#### WORK TO COMPLETE:
Take the data that follows and retype it word for word.

#### MATERIAL:
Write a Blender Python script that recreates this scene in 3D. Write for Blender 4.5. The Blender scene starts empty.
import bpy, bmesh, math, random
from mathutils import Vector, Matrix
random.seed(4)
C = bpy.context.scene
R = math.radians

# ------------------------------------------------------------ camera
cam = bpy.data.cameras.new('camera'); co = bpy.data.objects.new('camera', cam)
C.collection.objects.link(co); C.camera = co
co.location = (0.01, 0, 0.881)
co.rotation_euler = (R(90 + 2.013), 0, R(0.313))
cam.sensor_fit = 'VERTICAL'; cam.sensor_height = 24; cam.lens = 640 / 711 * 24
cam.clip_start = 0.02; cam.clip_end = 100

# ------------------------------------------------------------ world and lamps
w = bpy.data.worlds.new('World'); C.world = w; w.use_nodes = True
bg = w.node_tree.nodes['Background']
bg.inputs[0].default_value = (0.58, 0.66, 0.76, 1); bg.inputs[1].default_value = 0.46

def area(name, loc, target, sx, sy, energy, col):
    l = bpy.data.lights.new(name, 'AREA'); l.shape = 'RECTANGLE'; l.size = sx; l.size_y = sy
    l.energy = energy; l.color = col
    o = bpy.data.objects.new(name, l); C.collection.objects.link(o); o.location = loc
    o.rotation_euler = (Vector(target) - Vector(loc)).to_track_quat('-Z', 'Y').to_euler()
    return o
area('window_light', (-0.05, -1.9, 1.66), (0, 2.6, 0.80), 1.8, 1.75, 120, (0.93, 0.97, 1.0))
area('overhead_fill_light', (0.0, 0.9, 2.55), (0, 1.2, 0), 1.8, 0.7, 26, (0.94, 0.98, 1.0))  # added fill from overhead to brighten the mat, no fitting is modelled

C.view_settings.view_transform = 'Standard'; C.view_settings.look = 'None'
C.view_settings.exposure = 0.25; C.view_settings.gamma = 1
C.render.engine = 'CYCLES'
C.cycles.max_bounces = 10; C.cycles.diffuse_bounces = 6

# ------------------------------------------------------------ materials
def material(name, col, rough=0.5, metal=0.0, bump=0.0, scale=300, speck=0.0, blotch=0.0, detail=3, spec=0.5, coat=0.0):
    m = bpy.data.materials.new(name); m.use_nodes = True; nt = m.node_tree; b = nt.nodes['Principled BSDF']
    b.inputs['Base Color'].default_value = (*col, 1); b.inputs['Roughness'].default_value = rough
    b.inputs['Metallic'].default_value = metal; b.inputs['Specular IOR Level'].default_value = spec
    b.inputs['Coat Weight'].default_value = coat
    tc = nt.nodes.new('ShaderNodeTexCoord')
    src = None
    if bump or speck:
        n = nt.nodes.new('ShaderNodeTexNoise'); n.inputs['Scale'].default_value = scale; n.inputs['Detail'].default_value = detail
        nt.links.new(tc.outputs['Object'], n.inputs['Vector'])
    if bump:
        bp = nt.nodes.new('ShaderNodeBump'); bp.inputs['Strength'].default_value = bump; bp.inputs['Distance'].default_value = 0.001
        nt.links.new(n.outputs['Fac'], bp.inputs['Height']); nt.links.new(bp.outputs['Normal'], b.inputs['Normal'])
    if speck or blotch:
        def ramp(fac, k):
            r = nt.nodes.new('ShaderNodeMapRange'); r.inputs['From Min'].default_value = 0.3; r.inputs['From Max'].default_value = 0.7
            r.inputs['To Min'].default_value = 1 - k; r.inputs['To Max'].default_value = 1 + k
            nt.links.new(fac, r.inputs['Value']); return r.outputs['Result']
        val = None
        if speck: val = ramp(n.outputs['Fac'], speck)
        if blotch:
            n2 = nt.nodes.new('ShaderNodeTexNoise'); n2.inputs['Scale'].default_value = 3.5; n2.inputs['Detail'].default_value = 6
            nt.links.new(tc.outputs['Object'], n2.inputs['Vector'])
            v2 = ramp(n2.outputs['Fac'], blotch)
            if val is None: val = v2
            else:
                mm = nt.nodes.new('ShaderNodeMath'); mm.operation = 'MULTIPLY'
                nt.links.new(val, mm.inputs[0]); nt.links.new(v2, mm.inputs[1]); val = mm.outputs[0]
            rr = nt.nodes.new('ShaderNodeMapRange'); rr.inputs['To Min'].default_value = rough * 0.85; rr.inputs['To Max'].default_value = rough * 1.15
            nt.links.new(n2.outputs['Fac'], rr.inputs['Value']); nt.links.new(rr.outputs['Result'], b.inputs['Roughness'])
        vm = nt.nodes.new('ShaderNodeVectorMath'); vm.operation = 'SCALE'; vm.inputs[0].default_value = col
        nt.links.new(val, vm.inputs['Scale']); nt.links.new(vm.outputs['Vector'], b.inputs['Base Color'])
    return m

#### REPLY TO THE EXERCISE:
Write a Blender Python script that recreates this scene in 3D. Write for Blender 4.5. The Blender scene starts empty.
import bpy, bmesh, math, random
from mathutils import Vector, Matrix
random.seed(4)
C = bpy.context.scene
R = math.radians

# ------------------------------------------------------------ camera
cam = bpy.data.cameras.new('camera'); co = bpy.data.objects.new('camera', cam)
C.collection.objects.link(co); C.camera = co
co.location = (0.01, 0, 0.881)
co.rotation_euler = (R(90 + 2.013), 0, R(0.313))
cam.sensor_fit = 'VERTICAL'; cam.sensor_height = 24; cam.lens = 640 / 711 * 24
cam.clip_start = 0.02; cam.clip_end = 100

# ------------------------------------------------------------ world and lamps
w = bpy.data.worlds.new('World'); C.world = w; w.use_nodes = True
bg = w.node_tree.nodes['Background']
bg.inputs[0].default_value = (0.58, 0.66, 0.76, 1); bg.inputs[1].default_value = 0.46

def area(name, loc, target, sx, sy, energy, col):
    l = bpy.data.lights.new(name, 'AREA'); l.shape = 'RECTANGLE'; l.size = sx; l.size_y = sy
    l.energy = energy; l.color = col
    o = bpy.data.objects.new(name, l); C.collection.objects.link(o); o.location = loc
    o.rotation_euler = (Vector(target) - Vector(loc)).to_track_quat('-Z', 'Y').to_euler()
    return o
area('window_light', (-0.05, -1.9, 1.66), (0, 2.6, 0.80), 1.8, 1.75, 120, (0.93, 0.97, 1.0))
area('overhead_fill_light', (0.0, 0.9, 2.55), (0, 1.2, 0), 1.8, 0.7, 26, (0.94, 0.98, 1.0))  # added fill from overhead to brighten the mat, no fitting is modelled

C.view_settings.view_transform = 'Standard'; C.view_settings.look = 'None'
C.view_settings.exposure = 0.25; C.view_settings.gamma = 1
C.render.engine = 'CYCLES'
C.cycles.max_bounces = 10; C.cycles.diffuse_bounces = 6

# ------------------------------------------------------------ materials
def material(name, col, rough=0.5, metal=0.0, bump=0.0, scale=300, speck=0.0, blotch=0.0, detail=3, spec=0.5, coat=0.0):
    m = bpy.data.materials.new(name); m.use_nodes = True; nt = m.node_tree; b = nt.nodes['Principled BSDF']
    b.inputs['Base Color'].default_value = (*col, 1); b.inputs['Roughness'].default_value = rough
    b.inputs['Metallic'].default_value = metal; b.inputs['Specular IOR Level'].default_value = spec
    b.inputs['Coat Weight'].default_value = coat
    tc = nt.nodes.new('ShaderNodeTexCoord')
    src = None
    if bump or speck:
        n = nt.nodes.new('ShaderNodeTexNoise'); n.inputs['Scale'].default_value = scale; n.inputs['Detail'].default_value = detail
        nt.links.new(tc.outputs['Object'], n.inputs['Vector'])
    if bump:
        bp = nt.nodes.new('ShaderNodeBump'); bp.inputs['Strength'].default_value = bump; bp.inputs['Distance'].default_value = 0.001
        nt.links.new(n.outputs['Fac'], bp.inputs['Height']); nt.links.new(bp.outputs['Normal'], b.inputs['Normal'])
    if speck or blotch:
        def ramp(fac, k):
            r = nt.nodes.new('ShaderNodeMapRange'); r.inputs['From Min'].default_value = 0.3; r.inputs['From Max'].default_value = 0.7
            r.inputs['To Min'].default_value = 1 - k; r.inputs['To Max'].default_value = 1 + k
            nt.links.new(fac, r.inputs['Value']); return r.outputs['Result']
        val = None
        if speck: val = ramp(n.outputs['Fac'], speck)
        if blotch:
            n2 = nt.nodes.new('ShaderNodeTexNoise'); n2.inputs['Scale'].default_value = 3.5; n2.inputs['Detail'].default_value = 6
            nt.links.new(tc.outputs['Object'], n2.inputs['Vector'])
            v2 = ramp(n2.outputs['Fac'], blotch)
            if val is None: val = v2
            else:
                mm = nt.nodes.new('ShaderNodeMath'); mm.operation = 'MULTIPLY'
                nt.links.new(val, mm.inputs[0]); nt.links.new(v2, mm.inputs[1]); val = mm.outputs[0]
            rr = nt.nodes.new('ShaderNodeMapRange'); rr.inputs['To Min'].default_value = rough * 0.85; rr.inputs['To Max'].default_value = rough * 1.15
            nt.links.new(n2.outputs['Fac'], rr.inputs['Value']); nt.links.new(rr.outputs['Result'], b.inputs['Roughness'])
        vm = nt.nodes.new('ShaderNodeVectorMath'); vm.operation = 'SCALE'; vm.inputs[0].default_value = col
        nt.links.new(val, vm.inputs['Scale']); nt.links.new(vm.outputs['Vector'], b.inputs['Base Color'])
    return m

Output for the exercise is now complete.